Kemudian kritik rekreatif tugas khususnya adalah, dengan daya angan-angannya lewat jawaban artistik yang telah dihasilkan oleh kehalusan hatinya, menemukan apa yang telah diungkapkan oleh pengarang itu dengan benar-benar berhasil di dalam satu bentuk karya tertentu. Sudah barang tentu seorang kritikus yang tidak mengabaikan segi rekreatif daripada kritik, akan - dan memang sudah selayaknya pula menghubungkan apa yang ditangkapnya itu dengan minat-minat dan kebutuhan-kebutuhan diri pribadinya sendiri. Tetapi hal ini tidaklah bersifat integral dengan kritik rekreatif itu. Hal itu hanya dilakukan sejauh masih secara positif turut menentukan pengertian kritikus itu tentang karya tersebut dan isi yang diungkapkannya.

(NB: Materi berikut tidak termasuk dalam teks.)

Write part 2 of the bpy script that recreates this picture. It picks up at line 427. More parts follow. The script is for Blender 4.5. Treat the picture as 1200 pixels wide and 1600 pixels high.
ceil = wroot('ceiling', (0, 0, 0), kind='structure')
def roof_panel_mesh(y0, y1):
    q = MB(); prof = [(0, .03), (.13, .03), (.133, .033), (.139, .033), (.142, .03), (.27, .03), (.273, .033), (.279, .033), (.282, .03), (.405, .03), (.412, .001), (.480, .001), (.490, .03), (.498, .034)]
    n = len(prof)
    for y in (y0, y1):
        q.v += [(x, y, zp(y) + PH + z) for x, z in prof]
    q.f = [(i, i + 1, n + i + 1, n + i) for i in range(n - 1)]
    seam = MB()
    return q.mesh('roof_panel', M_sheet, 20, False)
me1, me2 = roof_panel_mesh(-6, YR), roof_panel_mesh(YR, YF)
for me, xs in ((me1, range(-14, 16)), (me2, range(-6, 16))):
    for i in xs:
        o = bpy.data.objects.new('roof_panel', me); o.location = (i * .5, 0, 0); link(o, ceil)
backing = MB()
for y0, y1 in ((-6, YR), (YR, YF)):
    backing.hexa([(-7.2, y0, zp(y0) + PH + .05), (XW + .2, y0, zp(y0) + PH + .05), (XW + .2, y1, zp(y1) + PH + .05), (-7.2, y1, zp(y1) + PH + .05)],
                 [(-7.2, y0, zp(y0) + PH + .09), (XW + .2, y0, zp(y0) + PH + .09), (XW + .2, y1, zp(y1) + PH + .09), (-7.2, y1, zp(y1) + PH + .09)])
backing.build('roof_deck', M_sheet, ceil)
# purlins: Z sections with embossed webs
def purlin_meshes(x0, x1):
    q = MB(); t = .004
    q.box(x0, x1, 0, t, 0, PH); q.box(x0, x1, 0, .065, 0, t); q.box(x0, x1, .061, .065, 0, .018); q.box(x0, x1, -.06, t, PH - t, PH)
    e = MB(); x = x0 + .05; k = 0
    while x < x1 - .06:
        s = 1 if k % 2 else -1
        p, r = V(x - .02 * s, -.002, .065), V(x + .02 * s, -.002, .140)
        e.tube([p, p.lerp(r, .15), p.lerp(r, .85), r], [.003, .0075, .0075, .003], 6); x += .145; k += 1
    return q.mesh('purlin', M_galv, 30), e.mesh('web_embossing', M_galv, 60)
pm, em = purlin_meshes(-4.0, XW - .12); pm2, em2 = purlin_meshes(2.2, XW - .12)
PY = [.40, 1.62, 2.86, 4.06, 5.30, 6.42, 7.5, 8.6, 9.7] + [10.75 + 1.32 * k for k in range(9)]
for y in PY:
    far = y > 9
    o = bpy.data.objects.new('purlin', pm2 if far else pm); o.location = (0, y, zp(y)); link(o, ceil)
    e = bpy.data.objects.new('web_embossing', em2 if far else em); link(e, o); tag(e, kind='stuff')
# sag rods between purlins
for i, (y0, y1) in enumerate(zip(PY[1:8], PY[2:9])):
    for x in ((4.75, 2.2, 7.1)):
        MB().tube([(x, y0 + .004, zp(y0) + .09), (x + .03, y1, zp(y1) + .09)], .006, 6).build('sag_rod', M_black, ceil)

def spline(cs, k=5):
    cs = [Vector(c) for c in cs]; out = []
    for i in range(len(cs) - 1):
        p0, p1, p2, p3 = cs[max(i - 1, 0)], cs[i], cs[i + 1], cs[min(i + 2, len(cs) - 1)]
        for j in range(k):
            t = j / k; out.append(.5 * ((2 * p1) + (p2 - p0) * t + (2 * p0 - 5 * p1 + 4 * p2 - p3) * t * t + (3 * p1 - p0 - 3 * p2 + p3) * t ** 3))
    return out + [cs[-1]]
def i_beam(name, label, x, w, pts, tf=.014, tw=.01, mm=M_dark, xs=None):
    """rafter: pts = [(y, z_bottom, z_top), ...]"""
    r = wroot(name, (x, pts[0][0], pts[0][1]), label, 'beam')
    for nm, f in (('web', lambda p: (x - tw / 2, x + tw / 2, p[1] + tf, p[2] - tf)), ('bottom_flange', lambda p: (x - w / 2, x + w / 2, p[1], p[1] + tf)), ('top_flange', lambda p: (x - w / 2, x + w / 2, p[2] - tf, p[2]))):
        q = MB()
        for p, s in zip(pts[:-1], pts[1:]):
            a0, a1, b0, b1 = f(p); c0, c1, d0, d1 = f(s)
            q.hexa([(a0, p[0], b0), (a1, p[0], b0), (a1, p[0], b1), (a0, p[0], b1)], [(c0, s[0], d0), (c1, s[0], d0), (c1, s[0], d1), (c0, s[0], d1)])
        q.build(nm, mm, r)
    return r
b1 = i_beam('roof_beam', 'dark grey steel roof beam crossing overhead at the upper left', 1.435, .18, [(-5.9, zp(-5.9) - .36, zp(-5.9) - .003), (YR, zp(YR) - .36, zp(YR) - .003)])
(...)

Sebagai catatan harap diperhatikan bahwa awalan re- dalam istilah kami di sini perlu secara mutlak disadari artinya, karenanya tidak dapat dihubungkan hingga kata rekreatif ataupun rekreasi itu menjelma menjadi istilah yang oleh orang modern diartikan sebagai "pemulihan tenaga dan penyegaran kembali" seperti dalam kalimat: "Selama waktu rekreasi para mahasiswa bermain bridge, sepakbola, tenis meja dan ada pula yang cuma duduk-duduk bergurauan di bawah pohon di halaman asrama." Atau "Di dalam pendidikan Indonesia di jaman kuno rekreasi sama sekali tidak mendapat tempat, tetapi di jaman sekarang ini rekreasi sudah disadari kepentingannya, karena baik tenaga rohani maupun jasmani memang tidak dapat dipaksa untuk terus bertekun tanpa henti-hentinya."